Exercise instructions ->
What follows is a listing to be transcribed exactly.

Material for this exercise ->
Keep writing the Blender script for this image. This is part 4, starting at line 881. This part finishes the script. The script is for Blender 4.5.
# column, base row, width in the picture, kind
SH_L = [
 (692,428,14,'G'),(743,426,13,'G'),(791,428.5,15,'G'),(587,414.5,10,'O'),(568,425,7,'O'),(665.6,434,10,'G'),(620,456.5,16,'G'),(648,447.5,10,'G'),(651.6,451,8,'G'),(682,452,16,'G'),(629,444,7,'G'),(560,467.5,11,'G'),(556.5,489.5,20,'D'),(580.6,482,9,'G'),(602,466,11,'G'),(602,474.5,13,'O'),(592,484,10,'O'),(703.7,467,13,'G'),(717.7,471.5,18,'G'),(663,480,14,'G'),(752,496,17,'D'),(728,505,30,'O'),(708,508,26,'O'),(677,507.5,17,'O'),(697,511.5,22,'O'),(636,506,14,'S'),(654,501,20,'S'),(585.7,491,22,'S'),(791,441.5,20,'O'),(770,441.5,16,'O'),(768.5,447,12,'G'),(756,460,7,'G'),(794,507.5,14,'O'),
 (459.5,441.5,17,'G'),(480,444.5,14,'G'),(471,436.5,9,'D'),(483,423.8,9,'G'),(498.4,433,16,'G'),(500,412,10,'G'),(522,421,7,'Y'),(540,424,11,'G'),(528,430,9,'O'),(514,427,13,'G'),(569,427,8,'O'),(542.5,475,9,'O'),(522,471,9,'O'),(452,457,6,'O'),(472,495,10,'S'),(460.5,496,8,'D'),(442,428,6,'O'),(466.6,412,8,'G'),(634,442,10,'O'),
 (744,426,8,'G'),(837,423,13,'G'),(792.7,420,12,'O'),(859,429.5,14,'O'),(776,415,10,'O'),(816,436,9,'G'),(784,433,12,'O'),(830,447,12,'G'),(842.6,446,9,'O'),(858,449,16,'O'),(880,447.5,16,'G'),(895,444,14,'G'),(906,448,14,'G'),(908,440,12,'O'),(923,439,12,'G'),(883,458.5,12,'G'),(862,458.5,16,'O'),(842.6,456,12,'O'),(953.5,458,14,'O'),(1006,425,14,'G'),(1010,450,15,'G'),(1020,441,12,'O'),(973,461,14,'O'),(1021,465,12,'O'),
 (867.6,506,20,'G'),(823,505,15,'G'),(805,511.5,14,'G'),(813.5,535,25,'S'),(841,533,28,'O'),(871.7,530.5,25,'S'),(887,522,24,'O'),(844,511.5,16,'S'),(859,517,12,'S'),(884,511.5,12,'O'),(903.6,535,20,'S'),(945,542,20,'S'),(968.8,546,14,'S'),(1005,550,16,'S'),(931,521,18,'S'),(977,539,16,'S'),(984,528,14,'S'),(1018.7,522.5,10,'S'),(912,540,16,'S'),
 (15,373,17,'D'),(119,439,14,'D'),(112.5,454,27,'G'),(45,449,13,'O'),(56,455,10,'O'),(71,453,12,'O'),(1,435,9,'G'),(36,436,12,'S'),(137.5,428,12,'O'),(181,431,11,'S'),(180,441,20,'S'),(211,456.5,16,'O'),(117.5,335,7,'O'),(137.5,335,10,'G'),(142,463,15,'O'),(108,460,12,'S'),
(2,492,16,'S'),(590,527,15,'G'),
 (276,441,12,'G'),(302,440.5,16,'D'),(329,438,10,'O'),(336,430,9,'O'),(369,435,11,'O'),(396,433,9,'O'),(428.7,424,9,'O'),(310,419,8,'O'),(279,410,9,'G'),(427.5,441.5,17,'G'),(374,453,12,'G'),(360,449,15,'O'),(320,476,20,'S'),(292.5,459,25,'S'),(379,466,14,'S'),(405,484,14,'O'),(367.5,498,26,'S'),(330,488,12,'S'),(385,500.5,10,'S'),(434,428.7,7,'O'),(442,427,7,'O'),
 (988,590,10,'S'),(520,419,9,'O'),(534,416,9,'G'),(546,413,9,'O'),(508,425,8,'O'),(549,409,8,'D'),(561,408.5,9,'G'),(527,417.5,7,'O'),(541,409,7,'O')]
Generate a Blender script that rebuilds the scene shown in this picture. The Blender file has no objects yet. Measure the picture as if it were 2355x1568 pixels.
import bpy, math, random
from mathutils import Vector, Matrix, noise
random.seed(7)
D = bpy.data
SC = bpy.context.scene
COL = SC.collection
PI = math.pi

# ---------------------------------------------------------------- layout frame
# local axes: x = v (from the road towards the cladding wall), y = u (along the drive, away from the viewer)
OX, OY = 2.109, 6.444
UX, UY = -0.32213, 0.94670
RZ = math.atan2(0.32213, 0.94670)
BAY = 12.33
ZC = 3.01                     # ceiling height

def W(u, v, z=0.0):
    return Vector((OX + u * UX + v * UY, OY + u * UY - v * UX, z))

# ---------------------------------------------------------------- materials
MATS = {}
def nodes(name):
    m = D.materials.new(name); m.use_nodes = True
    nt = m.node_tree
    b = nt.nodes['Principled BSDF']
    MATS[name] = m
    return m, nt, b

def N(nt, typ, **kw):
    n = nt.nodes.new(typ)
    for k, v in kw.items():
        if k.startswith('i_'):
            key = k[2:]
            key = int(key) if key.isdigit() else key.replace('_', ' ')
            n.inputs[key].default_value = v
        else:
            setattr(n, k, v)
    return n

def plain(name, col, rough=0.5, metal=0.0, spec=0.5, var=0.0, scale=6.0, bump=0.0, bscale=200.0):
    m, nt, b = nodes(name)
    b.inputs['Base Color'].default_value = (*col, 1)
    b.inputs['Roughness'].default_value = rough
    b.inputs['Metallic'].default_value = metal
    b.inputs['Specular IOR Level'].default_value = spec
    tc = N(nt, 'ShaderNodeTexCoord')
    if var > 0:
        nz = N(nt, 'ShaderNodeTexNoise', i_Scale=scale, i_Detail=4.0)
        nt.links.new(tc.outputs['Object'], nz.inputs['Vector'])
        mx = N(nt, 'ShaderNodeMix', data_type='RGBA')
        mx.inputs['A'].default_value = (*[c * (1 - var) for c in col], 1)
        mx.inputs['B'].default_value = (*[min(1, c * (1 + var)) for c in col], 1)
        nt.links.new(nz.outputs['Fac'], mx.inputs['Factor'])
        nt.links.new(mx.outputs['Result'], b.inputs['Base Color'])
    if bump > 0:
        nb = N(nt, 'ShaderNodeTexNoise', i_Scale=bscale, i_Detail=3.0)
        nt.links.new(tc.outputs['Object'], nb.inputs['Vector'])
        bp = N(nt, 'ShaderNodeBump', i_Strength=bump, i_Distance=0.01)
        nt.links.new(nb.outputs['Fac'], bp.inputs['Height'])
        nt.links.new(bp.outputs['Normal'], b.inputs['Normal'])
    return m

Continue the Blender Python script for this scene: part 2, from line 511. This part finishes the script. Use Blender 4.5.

Response to the exercise ->
Keep writing the Blender script for this image. This is part 4, starting at line 881. This part finishes the script. The script is for Blender 4.5.
# column, base row, width in the picture, kind
SH_L = [
 (692,428,14,'G'),(743,426,13,'G'),(791,428.5,15,'G'),(587,414.5,10,'O'),(568,425,7,'O'),(665.6,434,10,'G'),(620,456.5,16,'G'),(648,447.5,10,'G'),(651.6,451,8,'G'),(682,452,16,'G'),(629,444,7,'G'),(560,467.5,11,'G'),(556.5,489.5,20,'D'),(580.6,482,9,'G'),(602,466,11,'G'),(602,474.5,13,'O'),(592,484,10,'O'),(703.7,467,13,'G'),(717.7,471.5,18,'G'),(663,480,14,'G'),(752,496,17,'D'),(728,505,30,'O'),(708,508,26,'O'),(677,507.5,17,'O'),(697,511.5,22,'O'),(636,506,14,'S'),(654,501,20,'S'),(585.7,491,22,'S'),(791,441.5,20,'O'),(770,441.5,16,'O'),(768.5,447,12,'G'),(756,460,7,'G'),(794,507.5,14,'O'),
 (459.5,441.5,17,'G'),(480,444.5,14,'G'),(471,436.5,9,'D'),(483,423.8,9,'G'),(498.4,433,16,'G'),(500,412,10,'G'),(522,421,7,'Y'),(540,424,11,'G'),(528,430,9,'O'),(514,427,13,'G'),(569,427,8,'O'),(542.5,475,9,'O'),(522,471,9,'O'),(452,457,6,'O'),(472,495,10,'S'),(460.5,496,8,'D'),(442,428,6,'O'),(466.6,412,8,'G'),(634,442,10,'O'),
 (744,426,8,'G'),(837,423,13,'G'),(792.7,420,12,'O'),(859,429.5,14,'O'),(776,415,10,'O'),(816,436,9,'G'),(784,433,12,'O'),(830,447,12,'G'),(842.6,446,9,'O'),(858,449,16,'O'),(880,447.5,16,'G'),(895,444,14,'G'),(906,448,14,'G'),(908,440,12,'O'),(923,439,12,'G'),(883,458.5,12,'G'),(862,458.5,16,'O'),(842.6,456,12,'O'),(953.5,458,14,'O'),(1006,425,14,'G'),(1010,450,15,'G'),(1020,441,12,'O'),(973,461,14,'O'),(1021,465,12,'O'),
 (867.6,506,20,'G'),(823,505,15,'G'),(805,511.5,14,'G'),(813.5,535,25,'S'),(841,533,28,'O'),(871.7,530.5,25,'S'),(887,522,24,'O'),(844,511.5,16,'S'),(859,517,12,'S'),(884,511.5,12,'O'),(903.6,535,20,'S'),(945,542,20,'S'),(968.8,546,14,'S'),(1005,550,16,'S'),(931,521,18,'S'),(977,539,16,'S'),(984,528,14,'S'),(1018.7,522.5,10,'S'),(912,540,16,'S'),
 (15,373,17,'D'),(119,439,14,'D'),(112.5,454,27,'G'),(45,449,13,'O'),(56,455,10,'O'),(71,453,12,'O'),(1,435,9,'G'),(36,436,12,'S'),(137.5,428,12,'O'),(181,431,11,'S'),(180,441,20,'S'),(211,456.5,16,'O'),(117.5,335,7,'O'),(137.5,335,10,'G'),(142,463,15,'O'),(108,460,12,'S'),
(2,492,16,'S'),(590,527,15,'G'),
 (276,441,12,'G'),(302,440.5,16,'D'),(329,438,10,'O'),(336,430,9,'O'),(369,435,11,'O'),(396,433,9,'O'),(428.7,424,9,'O'),(310,419,8,'O'),(279,410,9,'G'),(427.5,441.5,17,'G'),(374,453,12,'G'),(360,449,15,'O'),(320,476,20,'S'),(292.5,459,25,'S'),(379,466,14,'S'),(405,484,14,'O'),(367.5,498,26,'S'),(330,488,12,'S'),(385,500.5,10,'S'),(434,428.7,7,'O'),(442,427,7,'O'),
 (988,590,10,'S'),(520,419,9,'O'),(534,416,9,'G'),(546,413,9,'O'),(508,425,8,'O'),(549,409,8,'D'),(561,408.5,9,'G'),(527,417.5,7,'O'),(541,409,7,'O')]
Generate a Blender script that rebuilds the scene shown in this picture. The Blender file has no objects yet. Measure the picture as if it were 2355x1568 pixels.
import bpy, math, random
from mathutils import Vector, Matrix, noise
random.seed(7)
D = bpy.data
SC = bpy.context.scene
COL = SC.collection
PI = math.pi

# ---------------------------------------------------------------- layout frame
# local axes: x = v (from the road towards the cladding wall), y = u (along the drive, away from the viewer)
OX, OY = 2.109, 6.444
UX, UY = -0.32213, 0.94670
RZ = math.atan2(0.32213, 0.94670)
BAY = 12.33
ZC = 3.01                     # ceiling height

def W(u, v, z=0.0):
    return Vector((OX + u * UX + v * UY, OY + u * UY - v * UX, z))

# ---------------------------------------------------------------- materials
MATS = {}
def nodes(name):
    m = D.materials.new(name); m.use_nodes = True
    nt = m.node_tree
    b = nt.nodes['Principled BSDF']
    MATS[name] = m
    return m, nt, b

def N(nt, typ, **kw):
    n = nt.nodes.new(typ)
    for k, v in kw.items():
        if k.startswith('i_'):
            key = k[2:]
            key = int(key) if key.isdigit() else key.replace('_', ' ')
            n.inputs[key].default_value = v
        else:
            setattr(n, k, v)
    return n

def plain(name, col, rough=0.5, metal=0.0, spec=0.5, var=0.0, scale=6.0, bump=0.0, bscale=200.0):
    m, nt, b = nodes(name)
    b.inputs['Base Color'].default_value = (*col, 1)
    b.inputs['Roughness'].default_value = rough
    b.inputs['Metallic'].default_value = metal
    b.inputs['Specular IOR Level'].default_value = spec
    tc = N(nt, 'ShaderNodeTexCoord')
    if var > 0:
        nz = N(nt, 'ShaderNodeTexNoise', i_Scale=scale, i_Detail=4.0)
        nt.links.new(tc.outputs['Object'], nz.inputs['Vector'])
        mx = N(nt, 'ShaderNodeMix', data_type='RGBA')
        mx.inputs['A'].default_value = (*[c * (1 - var) for c in col], 1)
        mx.inputs['B'].default_value = (*[min(1, c * (1 + var)) for c in col], 1)
        nt.links.new(nz.outputs['Fac'], mx.inputs['Factor'])
        nt.links.new(mx.outputs['Result'], b.inputs['Base Color'])
    if bump > 0:
        nb = N(nt, 'ShaderNodeTexNoise', i_Scale=bscale, i_Detail=3.0)
        nt.links.new(tc.outputs['Object'], nb.inputs['Vector'])
        bp = N(nt, 'ShaderNodeBump', i_Strength=bump, i_Distance=0.01)
        nt.links.new(nb.outputs['Fac'], bp.inputs['Height'])
        nt.links.new(bp.outputs['Normal'], b.inputs['Normal'])
    return m

Continue the Blender Python script for this scene: part 2, from line 511. This part finishes the script. Use Blender 4.5.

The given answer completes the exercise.